Qualquer reinvenção democrática exige também uma mudança cultural estrutural: o engajamento cívico precisa ser valorizado, e o conjunto da sociedade precisa perceber que a sua participação é essencial para transformar realidades e moldar o futuro. A responsabilidade democrática deve ser tanto do governante quanto do governado.
Finalmente, para que a democracia brasileira floresça, é necessário que ela abrace os valores que sustentam uma sociedade justa. Isso implica enfrentar as desigualdades estruturais que limitam a prosperidade de muitos e privilegiam poucos. A democracia maximalista, descrita por Przeworski, não é apenas sobre liberdade de escolha, mas sobre construir uma sociedade em que todos tenham acesso a condições dignas de vida, com educação, saúde, moradia e oportunidade. Uma democracia que incorpora esses valores deixa de ser apenas um sistema de governo e se torna um verdadeiro meio de transformação social. Ela permite que todos, independentemente de origem ou condição, sintam que têm um lugar e uma voz em um país que busca o progresso para todos.
O Brasil e o mundo enfrentam uma encruzilhada histórica. Como Przeworski observa, defender a democracia exige mais do que resistir às forças autoritárias; é necessário um projeto positivo, voltado para o futuro, que recupere a fé das pessoas no sistema e integre a sociedade em um projeto coletivo de país. esse projeto deve promover uma democracia inclusiva, transparente e justa, onde o progresso não seja privilégio de poucos, mas um direito compartilhado por todos. Para superar o desencanto e o desengajamento, é essencial que cada cidadão sinta que sua participação é valorizada e que suas necessidades são levadas em consideração. Uma democracia que se reinventa é aquela que oferece um projeto de país que inclui a todos, gerando oportunidades reais e promovendo a igualdade de condições.

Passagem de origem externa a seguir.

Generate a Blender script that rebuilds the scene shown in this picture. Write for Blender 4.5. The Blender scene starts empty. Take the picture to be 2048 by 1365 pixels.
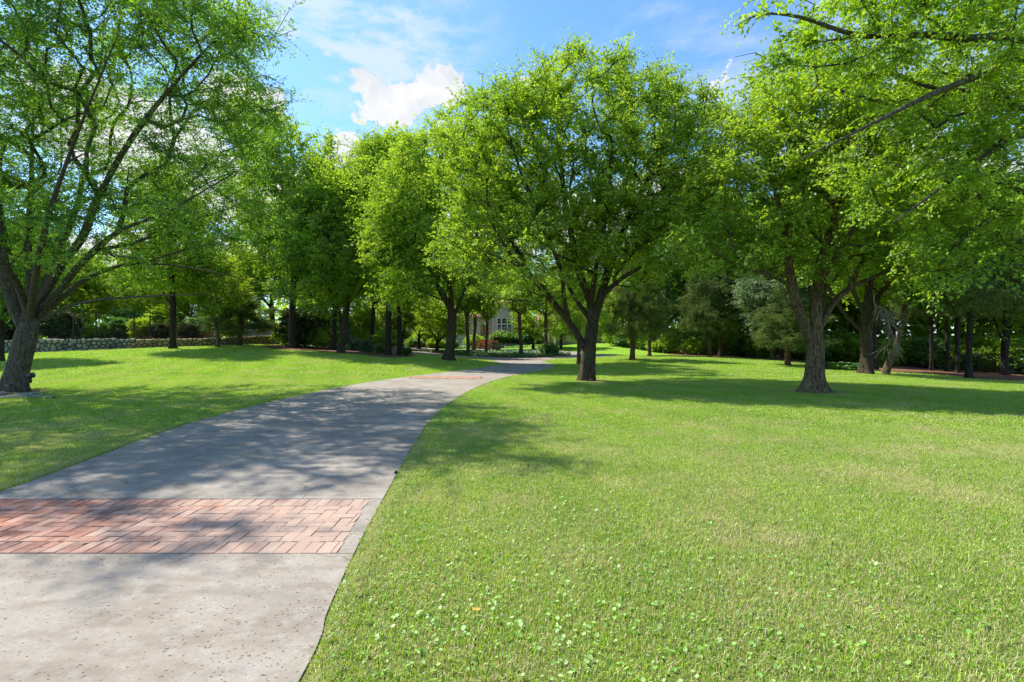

Essa reinvenção exige coragem para enfrentar as desigualdades estruturais e um compromisso inabalável com a construção de um ambiente de negócios próspero e sustentável, que impulsione o crescimento sem perder de vista a justiça social. Investir em infraestrutura moderna, em políticas de inclusão digital e em educação de qualidade é vital para garantir que o Brasil não apenas acompanhe o ritmo do mundo, mas que se torne um país onde todos possam prosperar. Esse é o caminho para um Brasil onde a pobreza e a exclusão sejam tratadas como problemas a serem erradicados, não como meros dados estatísticos ou consequências inevitáveis.
Assim, ao traçar um projeto democrático que combine desenvolvimento econômico com inclusão social, estamos, na verdade, construindo uma nação onde cada indivíduo se sinta parte de algo maior, um país que se preocupa com o bem-estar coletivo e com a dignidade de todos. Somente com um projeto nacional ambicioso, que leve em conta as demandas da modernidade — como a tecnologia, a infraestrutura e a competitividade econômica —, mas sem abrir mão da justiça e da equidade, será possível transformar o Brasil em uma democracia vibrante, onde a sensação de pertencimento e a confiança no futuro estejam ao alcance de todos.
A democracia brasileira precisa se expandir para além das urnas e se tornar uma prática cotidiana de inclusão e progresso. Esse é o grande desafio que temos diante de nós: construir uma democracia que vá além das formalidades e se transforme em um instrumento genuíno de desenvolvimento e justiça.